«¿Está el enemigo?». La imagen de Miguel Gila permanecerá siempre unida a esta frase, con el cómico ataviado con un casco militar y un teléfono en la mano. Sin embargo, Gila sabía muy bien que la otra guerra, la de verdad, no era una cosa de risa. Lo había vivido en carne propia como voluntario republicano en la guerra civil.

No es extraño que aquella dura experiencia le marcara y se convirtiera en una parte fundamental de sus memorias. Aquellos avatares bélicos le llevarían por numerosos puntos de la geografía española. Conocería los frentes de batalla de Sigüenza, Navas de Buitrago, Guadalajara. Y también las vicisitudes de una ciudad mediterránea con la única siderurgia que conservaba la República tras la caída de Bilbao: Sagunt.

Como ocurre en cualquier guerra, Gila llegó hasta allí por puro azar. Porque él lo que quería era ser piloto de combate. Para ello se presentó voluntario a la base de Alcantarilla, desde donde los futuros aviadores partían para ser adiestrados en la Unión Soviética. Sin embargo, Gila nunca fue a la URSS porque un tío suyo lo reclamó como mecánico de aviación.

Pero la vida de mecánico no seducía a aquel joven Gila de apenas 18 años. Un día recibió otra propuesta mucho más excitante, incorporarse en una nueva unidad: la Defensa Especial contra Aeronaves (DECA), encargada de las defensas antiaéreas.

Por entonces, el Port de Sagunt, con sus altos hornos convertidos en fábrica de armamento, era uno de los objetivos prioritarios de la aviación franquista. Para protegerla, un grupo de voluntarios internacionales, en su mayoría checoslovacos, recibieron la orden de reforzar sus defensas antiaéreas de la DECA con la que se conocería como batería Gottwald. Gila sería el encargado de asegurar el abastecimiento diario de aquella estratégica posición de artillera.

Lo haría desde el improvisado cuartel que la DECA tenía en València, ocupando las instalaciones de las Escuelas Pías en la calle Carniceros. Todos los días el futuro cómico se pondría al volante de un camión ruso, para llevar su reparto de alimentos y munición hasta las baterías saguntinas y después proseguir viaje para abastecer otras posiciones situadas en Segorbe.

La amenaza de «Zapatones»

Aparentemente se trataba de un ejercicio rutinario. Pero en una guerra la rutina no suele ser un antídoto contra el peligro, como Gila comprobaría en más de una ocasión. Porque allí el enemigo no tenía la absurda comicidad que adquiriría años más tarde en sus espectáculos. Y eso que su nombre evocaba a algún personaje de humor: Zapatones.

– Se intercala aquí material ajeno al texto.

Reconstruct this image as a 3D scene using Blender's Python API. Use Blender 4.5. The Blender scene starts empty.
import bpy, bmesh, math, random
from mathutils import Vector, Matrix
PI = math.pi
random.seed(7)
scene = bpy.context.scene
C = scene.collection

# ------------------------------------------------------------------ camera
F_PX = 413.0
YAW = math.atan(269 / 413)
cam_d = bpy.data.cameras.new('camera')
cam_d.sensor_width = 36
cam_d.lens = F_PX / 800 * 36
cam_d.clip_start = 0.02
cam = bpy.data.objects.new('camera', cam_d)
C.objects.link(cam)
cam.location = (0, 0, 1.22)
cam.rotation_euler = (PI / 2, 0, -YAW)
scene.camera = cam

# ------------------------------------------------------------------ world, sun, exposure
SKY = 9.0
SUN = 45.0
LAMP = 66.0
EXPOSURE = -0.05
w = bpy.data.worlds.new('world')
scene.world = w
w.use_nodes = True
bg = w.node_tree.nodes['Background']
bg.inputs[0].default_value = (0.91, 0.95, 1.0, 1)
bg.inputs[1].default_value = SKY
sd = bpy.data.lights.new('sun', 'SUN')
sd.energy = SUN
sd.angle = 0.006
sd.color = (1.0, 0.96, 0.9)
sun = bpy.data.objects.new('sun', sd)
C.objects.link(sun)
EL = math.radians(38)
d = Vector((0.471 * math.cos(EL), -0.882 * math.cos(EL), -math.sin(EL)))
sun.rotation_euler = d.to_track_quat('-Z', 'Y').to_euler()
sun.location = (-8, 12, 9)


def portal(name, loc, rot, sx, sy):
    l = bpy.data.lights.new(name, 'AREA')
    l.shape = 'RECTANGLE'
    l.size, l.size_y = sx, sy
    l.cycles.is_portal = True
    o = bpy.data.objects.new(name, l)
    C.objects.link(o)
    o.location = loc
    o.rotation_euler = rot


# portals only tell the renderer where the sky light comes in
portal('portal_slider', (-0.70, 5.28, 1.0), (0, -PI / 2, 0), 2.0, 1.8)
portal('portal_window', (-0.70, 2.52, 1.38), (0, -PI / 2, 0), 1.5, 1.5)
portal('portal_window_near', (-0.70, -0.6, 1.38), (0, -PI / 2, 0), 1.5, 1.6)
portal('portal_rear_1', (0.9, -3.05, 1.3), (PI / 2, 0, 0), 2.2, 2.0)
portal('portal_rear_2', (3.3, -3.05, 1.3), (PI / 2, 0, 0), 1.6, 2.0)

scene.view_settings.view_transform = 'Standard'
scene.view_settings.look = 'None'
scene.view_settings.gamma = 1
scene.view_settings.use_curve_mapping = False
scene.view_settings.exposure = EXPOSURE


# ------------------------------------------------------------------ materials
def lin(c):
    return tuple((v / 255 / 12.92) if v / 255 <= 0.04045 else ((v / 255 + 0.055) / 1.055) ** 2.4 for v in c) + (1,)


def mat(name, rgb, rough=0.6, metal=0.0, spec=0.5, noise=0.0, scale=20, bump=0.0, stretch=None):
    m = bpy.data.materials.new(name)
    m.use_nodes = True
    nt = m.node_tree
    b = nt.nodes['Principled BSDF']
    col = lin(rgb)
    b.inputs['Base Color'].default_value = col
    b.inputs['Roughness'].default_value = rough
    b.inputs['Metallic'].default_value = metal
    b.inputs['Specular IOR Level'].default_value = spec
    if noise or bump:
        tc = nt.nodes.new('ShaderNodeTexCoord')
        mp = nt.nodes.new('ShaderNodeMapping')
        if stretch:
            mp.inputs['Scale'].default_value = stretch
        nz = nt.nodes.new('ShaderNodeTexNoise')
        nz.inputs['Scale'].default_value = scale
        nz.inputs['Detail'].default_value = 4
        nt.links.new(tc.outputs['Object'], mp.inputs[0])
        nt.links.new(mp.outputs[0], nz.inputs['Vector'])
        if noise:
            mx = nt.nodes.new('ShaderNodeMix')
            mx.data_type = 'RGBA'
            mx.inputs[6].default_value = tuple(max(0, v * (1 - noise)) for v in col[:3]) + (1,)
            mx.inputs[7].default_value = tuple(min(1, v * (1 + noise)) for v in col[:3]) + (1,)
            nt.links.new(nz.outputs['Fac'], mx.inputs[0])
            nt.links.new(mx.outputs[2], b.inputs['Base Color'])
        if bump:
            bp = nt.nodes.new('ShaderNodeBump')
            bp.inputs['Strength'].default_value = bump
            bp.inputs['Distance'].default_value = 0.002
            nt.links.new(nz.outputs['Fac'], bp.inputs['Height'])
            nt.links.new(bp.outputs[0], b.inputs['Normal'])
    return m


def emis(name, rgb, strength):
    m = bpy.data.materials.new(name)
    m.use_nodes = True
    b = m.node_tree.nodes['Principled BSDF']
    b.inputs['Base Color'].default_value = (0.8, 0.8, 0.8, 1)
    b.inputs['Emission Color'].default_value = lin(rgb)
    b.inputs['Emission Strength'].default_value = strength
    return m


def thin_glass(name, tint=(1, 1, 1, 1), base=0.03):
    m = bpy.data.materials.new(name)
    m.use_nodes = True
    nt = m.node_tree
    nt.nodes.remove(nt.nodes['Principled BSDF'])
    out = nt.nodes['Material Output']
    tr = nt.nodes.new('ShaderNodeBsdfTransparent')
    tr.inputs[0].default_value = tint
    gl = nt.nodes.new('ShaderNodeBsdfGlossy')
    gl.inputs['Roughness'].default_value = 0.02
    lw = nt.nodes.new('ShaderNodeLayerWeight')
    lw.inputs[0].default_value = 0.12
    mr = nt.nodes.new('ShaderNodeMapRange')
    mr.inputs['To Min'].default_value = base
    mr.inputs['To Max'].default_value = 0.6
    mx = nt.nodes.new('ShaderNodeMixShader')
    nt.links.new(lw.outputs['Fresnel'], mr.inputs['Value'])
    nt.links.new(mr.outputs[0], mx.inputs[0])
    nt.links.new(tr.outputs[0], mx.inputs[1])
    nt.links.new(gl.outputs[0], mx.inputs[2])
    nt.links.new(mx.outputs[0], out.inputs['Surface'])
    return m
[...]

Pero Zapatones no daba risa. Se trataba de un hidroavión alemán, apodado así por los grandes flotadores que le servían para el amerizaje. Y su misión no era otra que tratar de evitar que el camión que Gila conducía hasta Sagunt no llegara a su destino.

Su táctica era siniestra. Como la carretera entre Sagunt y València tenía una larga recta y los camiones circulaban con los faros apagados por la noche para evitar ser detectados, Zapatones volaba casi a ras de suelo con las luces encendidas para aparentar ser otro vehículo, y si en un descuido el camión de transporte encendía sus luces para alertarle de su presencia, el avión descargaba sobre él todo el fuego de sus ametralladoras.

Una noche Zapatones se cruzó en el camino de Gila. Aunque, conocedor de sus prácticas, Miguel no cayó en el engaño, el piloto alemán ya le había detectado y abrió fuego contra su camión. La suerte quiso que él y su ayudante salieran ilesos de la ráfaga de proyectiles que entraron por el parabrisas. Menos suerte tuvo el teniente que viajaba con ellos con las pagas para los soldados de Sagunt. Una de las balas le perforó el pecho.

Pese a aquel incidente, Gila continuaría haciendo su viaje diario a Sagunt. Hasta que la marcha de los acontecimientos le llevaría a nuevos destinos: el frente de Extremadura. Pero esa ya es otra historia.